→ **STATED PROBLEM**
Copy out exactly the lines from the start of the data to the line containing "random.seed(7)". Include both.
=== GIVEN MATERIAL ===
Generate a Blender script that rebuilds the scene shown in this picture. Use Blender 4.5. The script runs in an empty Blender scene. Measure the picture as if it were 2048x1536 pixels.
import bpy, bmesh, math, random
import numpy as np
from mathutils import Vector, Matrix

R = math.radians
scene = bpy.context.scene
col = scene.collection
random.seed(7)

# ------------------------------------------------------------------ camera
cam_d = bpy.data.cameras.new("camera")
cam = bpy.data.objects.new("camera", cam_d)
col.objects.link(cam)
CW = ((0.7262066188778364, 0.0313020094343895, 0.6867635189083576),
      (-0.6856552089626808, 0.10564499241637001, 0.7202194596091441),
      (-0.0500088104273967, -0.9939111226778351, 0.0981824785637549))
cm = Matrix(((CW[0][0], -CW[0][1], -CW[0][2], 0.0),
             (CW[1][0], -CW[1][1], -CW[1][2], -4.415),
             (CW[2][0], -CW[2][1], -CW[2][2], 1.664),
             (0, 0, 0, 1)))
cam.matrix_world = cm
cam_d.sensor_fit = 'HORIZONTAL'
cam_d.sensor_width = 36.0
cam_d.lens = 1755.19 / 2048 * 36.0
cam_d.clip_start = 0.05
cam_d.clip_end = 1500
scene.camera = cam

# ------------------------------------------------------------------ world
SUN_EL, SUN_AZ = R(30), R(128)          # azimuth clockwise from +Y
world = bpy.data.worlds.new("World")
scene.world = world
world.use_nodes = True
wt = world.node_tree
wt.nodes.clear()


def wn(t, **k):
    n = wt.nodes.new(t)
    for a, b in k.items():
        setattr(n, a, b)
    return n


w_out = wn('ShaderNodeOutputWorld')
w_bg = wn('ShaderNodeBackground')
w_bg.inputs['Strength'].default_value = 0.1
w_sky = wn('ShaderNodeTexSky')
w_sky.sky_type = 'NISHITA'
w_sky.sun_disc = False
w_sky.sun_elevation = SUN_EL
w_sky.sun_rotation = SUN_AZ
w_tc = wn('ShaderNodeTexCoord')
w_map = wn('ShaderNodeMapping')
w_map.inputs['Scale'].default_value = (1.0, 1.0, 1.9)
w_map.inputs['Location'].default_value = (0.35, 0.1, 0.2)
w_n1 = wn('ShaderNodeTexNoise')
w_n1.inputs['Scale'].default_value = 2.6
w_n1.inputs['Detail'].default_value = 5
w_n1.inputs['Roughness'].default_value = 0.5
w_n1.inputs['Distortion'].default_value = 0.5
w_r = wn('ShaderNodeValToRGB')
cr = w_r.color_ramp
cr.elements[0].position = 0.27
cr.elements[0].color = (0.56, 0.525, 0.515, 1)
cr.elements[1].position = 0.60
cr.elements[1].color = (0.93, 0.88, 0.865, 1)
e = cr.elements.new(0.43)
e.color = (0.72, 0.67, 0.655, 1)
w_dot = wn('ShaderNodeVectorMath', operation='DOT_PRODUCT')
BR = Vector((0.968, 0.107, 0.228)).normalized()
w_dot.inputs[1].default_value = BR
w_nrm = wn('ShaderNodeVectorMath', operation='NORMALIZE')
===
→ **TASK OUTPUT**
Generate a Blender script that rebuilds the scene shown in this picture. Use Blender 4.5. The script runs in an empty Blender scene. Measure the picture as if it were 2048x1536 pixels.
import bpy, bmesh, math, random
import numpy as np
from mathutils import Vector, Matrix

R = math.radians
scene = bpy.context.scene
col = scene.collection
random.seed(7)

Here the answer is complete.